The market makers say they want transparency, too, but delayed clearing credit-default swaps (a multi-trillion dollar business) until the EU made moves to introduce legislation to mandate clearing earlier this year.
Most economists and accountants concur that exchange-based trading is the most efficient and transparent way to determine prices. Since the finance ministers and central bankers of the world's leading economies agree that market transparency is a priority in inoculating the globe against future market meltdowns, moving other over-the-counter derivative products to exchanges seems to be gathering momentum.
The idea is embedded in legislation approved by the House Financial Services Committee in October that would require "all standardized swap transactions between dealers and large market participants" to be cleared and traded "on an exchange or electronic platform."
Would the technology be ready?

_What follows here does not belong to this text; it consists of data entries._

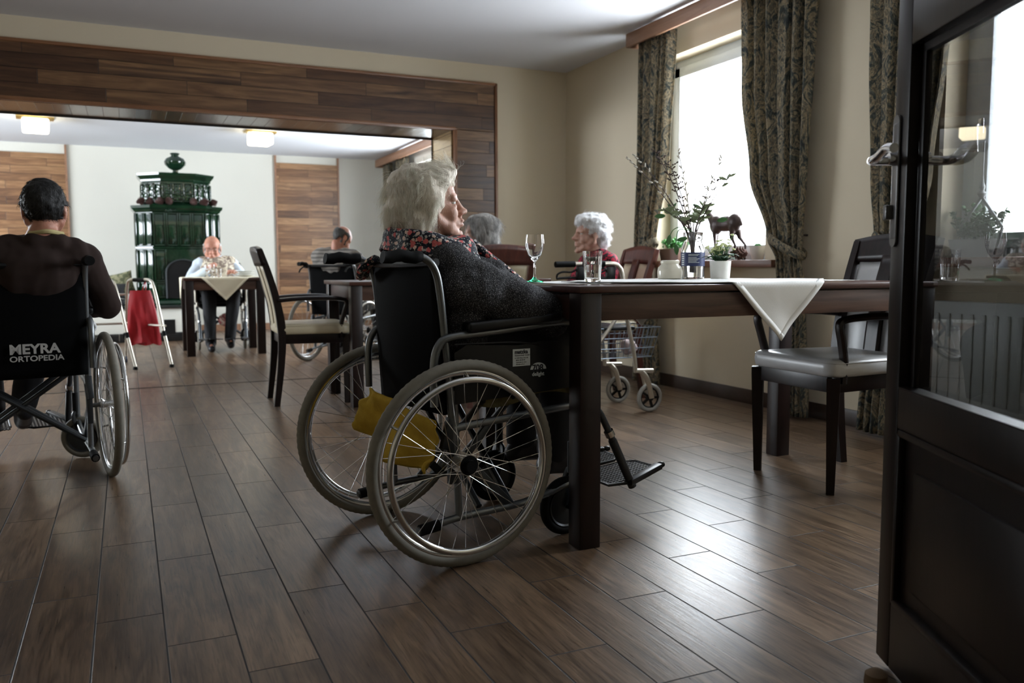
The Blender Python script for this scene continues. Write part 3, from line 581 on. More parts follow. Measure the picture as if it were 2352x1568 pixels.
def cloth(label, cx, cy, half, z, box, mat, name='tablecloth', seed=0, group=None, n=72):
    """square cloth turned 45 degrees, folded down past the table edges"""
    x0, x1, y0, y1 = box; g = G(); o = .006
    def fn(u, v):
        a, b = (u*2-1), (v*2-1); x = (a-b)*half/1.0*.5*1.0; y = (a+b)*half*.5; x *= 1.0; y *= 1.0; px, py = cx+x, cy+y; dz = 0
        w = noise.noise(Vector((px*7+seed, py*7, 0)))
        ox = max(0, px-x1)+max(0, x0-px); oy = max(0, py-y1)+max(0, y0-py)
        if px > x1: px = x1+o+.03*min(1, ox*4)*.3
        if px < x0: px = x0-o-.03*min(1, ox*4)*.3
        if py > y1: py = y1+o+.012*w*min(1, oy*8)
        if py < y0: py = y0-o-.010*abs(w+.4)*min(1, oy*8)-.004*math.sin(px*30)*min(1, oy*6)
        h = z+.0035+(.0035*(w+.6) if ox+oy < .002 else 0)
        return (px, py, h-ox-oy)
    g.grid(fn, n, n); r = g.obj(name, mat, solid=.0022, ang=70); tag(r, label, 'tablecloth', group); g = G()
    # hem: narrow raised border
    def hem(u, v):
        side = int(min(3.999, u*4)); t = u*4-side; e = .025*v
        a, b = [(t, e), (1-e, t), (1-t, 1-e), (e, 1-t)][side]; p = fn(a, b); q = Vector(p); nrm = Vector((0, -.0016, 0)) if p[1] < y0 else Vector((0, .0016, 0)) if p[1] > y1 else Vector((0, 0, .0015)); return tuple(q+nrm)
    g.grid(hem, 200, 1); g.obj('hem', mat, r, solid=.0003); return r
cloth('white cloth laid cornerwise on the large walnut table, corner hanging in front', 1.965, 2.575, .60, .80, (TX0-.3, TX1+.3, TY0, TY1), M_WHITE, n=96)
cloth('cream cloth hanging cornerwise off the small table before the stove', .875, 8.98, .60, .755, (.495, 1.255, 8.60, 9.36), M_CLCR)
cloth('white cloth on the table between the two women', 2.32, 5.60, .5, .775, (1.96, 2.68, 5.20, 6.00), M_WHITE)
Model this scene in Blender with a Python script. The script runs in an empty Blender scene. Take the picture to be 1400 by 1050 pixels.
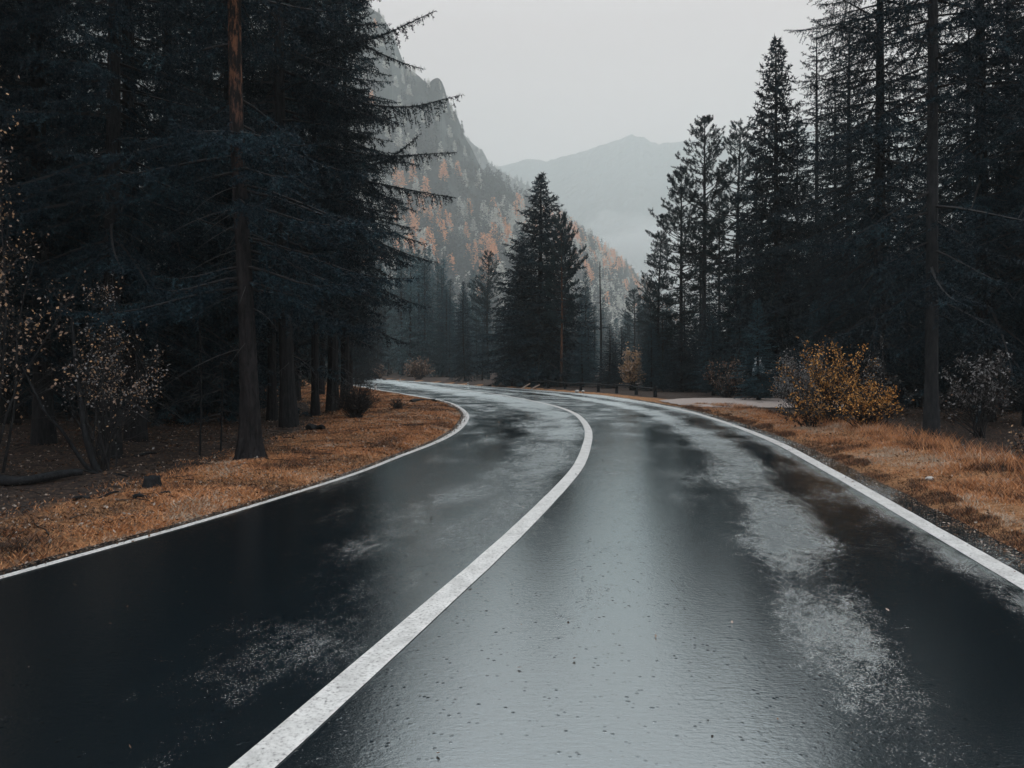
import bpy, math, random
import numpy as np

# ------------------------------------------------------------------ basics
scene = bpy.context.scene
COL = scene.collection
PI = math.pi
CAM_H = 1.4


def rng_(s):
    return np.random.default_rng(s)


def ground_pt(px, py):
    """photo pixel on flat ground -> world x, y (camera at the origin, looking +Y)"""
    Y = CAM_H * 1000.0 / (py - 500.0)
    return np.array([(px - 700.0) / 1000.0 * Y, Y])


def zat(py, Y):
    return CAM_H + (500.0 - py) / 1000.0 * Y


# ------------------------------------------------------------------ noise
_perm = rng_(7).permutation(256).astype(np.int64)
_perm = np.concatenate([_perm, _perm, _perm])
_val = rng_(8).random(512)


def vnoise(x, y, z=0.0):
    x, y, z = np.broadcast_arrays(np.asarray(x, float), np.asarray(y, float), np.asarray(z, float))
    xi, yi, zi = np.floor(x).astype(np.int64), np.floor(y).astype(np.int64), np.floor(z).astype(np.int64)
    xf, yf, zf = x - xi, y - yi, z - zi
    u, v, w = xf * xf * (3 - 2 * xf), yf * yf * (3 - 2 * yf), zf * zf * (3 - 2 * zf)

    def h(a, b, c):
        return _val[_perm[_perm[_perm[a & 255] + (b & 255)] + (c & 255)]]
    r = 0
    for dx in (0, 1):
        for dy in (0, 1):
            for dz in (0, 1):
                r = r + h(xi + dx, yi + dy, zi + dz) * (u if dx else 1 - u) * (v if dy else 1 - v) * (w if dz else 1 - w)
    return r


def fbm(x, y, z=0.0, octv=4):
    r, a, f = 0, 0.5, 1.0
    for i in range(octv):
        r = r + a * (vnoise(np.asarray(x) * f + 13.7 * i, np.asarray(y) * f + 5.1 * i, np.asarray(z) * f) - 0.5) * 2
        a *= 0.5
        f *= 2.03
    return r


def sstep(a, b, x):
    t = np.clip((np.asarray(x, float) - a) / (b - a), 0, 1)
    return t * t * (3 - 2 * t)


# ------------------------------------------------------------------ mesh building
class MB:
    def __init__(self):
        self.v, self.f, self.m, self.n = [], [], [], 0

    def add(self, verts, faces, mat=0):
        verts = np.asarray(verts, np.float32).reshape(-1, 3)
        faces = np.asarray(faces, np.int64)
        if faces.shape[1] == 4:
            faces = np.concatenate([faces[:, [0, 1, 2]], faces[:, [0, 2, 3]]])
        self.v.append(verts)
        self.f.append(faces + self.n)
        if np.isscalar(mat):
            self.m.append(np.full(len(faces), mat, np.int32))
        else:
            self.m.append(np.asarray(mat, np.int32))
        self.n += len(verts)
        return self

    def tube(self, pts, rad, sides=5, mat=0, cap=True):
        pts = np.asarray(pts, float)
        n = len(pts)
        rad = np.broadcast_to(np.asarray(rad, float), (n,))
        t = np.gradient(pts, axis=0)
        t /= np.linalg.norm(t, axis=1)[:, None] + 1e-9
        ref = np.array([0, 0, 1.0]) if abs(t[0][2]) < 0.8 else np.array([1.0, 0, 0])
        a = np.cross(t, ref)
        a /= np.linalg.norm(a, axis=1)[:, None] + 1e-9
        b = np.cross(t, a)
        ang = np.arange(sides) / sides * 2 * PI
        ring = pts[:, None, :] + rad[:, None, None] * (np.cos(ang)[None, :, None] * a[:, None, :] + np.sin(ang)[None, :, None] * b[:, None, :])
        i = np.arange(n - 1)[:, None] * sides
        j = np.arange(sides)[None, :]
        k = (j + 1) % sides
        f = np.stack([i + j, i + k, i + sides + k, i + sides + j], -1).reshape(-1, 4)
        self.add(ring.reshape(-1, 3), f, mat)
        if cap:
            for e, idx in ((0, 0), (n - 1, (n - 1) * sides)):
                c = np.concatenate([ring[e], pts[e][None]])
                ff = np.array([[q, (q + 1) % sides, sides] for q in range(sides)])
                if e == 0:
                    ff = ff[:, ::-1]
                self.add(c, ff, mat)
        return self

    def box(self, c, s, rotz=0.0, mat=0):
        v = np.array([[x, y, z] for x in (-.5, .5) for y in (-.5, .5) for z in (-.5, .5)]) * np.array(s)
        ca, sa = math.cos(rotz), math.sin(rotz)
        v = np.stack([v[:, 0] * ca - v[:, 1] * sa, v[:, 0] * sa + v[:, 1] * ca, v[:, 2]], 1) + np.array(c)
        f = np.array([[0, 1, 3, 2], [4, 6, 7, 5], [0, 4, 5, 1], [2, 3, 7, 6], [0, 2, 6, 4], [1, 5, 7, 3]])
        return self.add(v, f, mat)

    def mesh(self, name, mats, smooth=False):
        v = np.concatenate(self.v)
        f = np.concatenate(self.f)
        m = np.concatenate(self.m)
        me = bpy.data.meshes.new(name)
        me.vertices.add(len(v))
        me.vertices.foreach_set('co', v.astype(np.float32).ravel())
        me.loops.add(f.size)
        me.loops.foreach_set('vertex_index', f.astype(np.int32).ravel())
        me.polygons.add(len(f))
        me.polygons.foreach_set('loop_start', np.arange(0, f.size, 3, dtype=np.int32))
        try:
            me.polygons.foreach_set('loop_total', np.full(len(f), 3, np.int32))
        except Exception:
            pass
        if not isinstance(mats, (list, tuple)):
            mats = [mats]
        for x in mats:
            me.materials.append(x)
        me.polygons.foreach_set('material_index', m)
        me.polygons.foreach_set('use_smooth', np.full(len(f), smooth, bool))
        me.update(calc_edges=True)
        return me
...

It's close, if the CDS clearing example is any indication. "In Europe they started rolling out CDS clearing in July," says MarkitServ chief executive Jeff Gooch, "but it is back-cycled weekly. Daily confirmation is just around the corner, with pilots already running in the U.S.
And it's not necessary to create a derivatives exchange out of whole cloth, either. Currencies and interest rates are already traded on exchanges around the world, so some infrastructure already exists. David Cox, director of research at the Deloitte Center for Banking Solutions, says a move to exchange-traded derivatives is probably doable.
"Anything that reduces risk is a good thing," says Cox.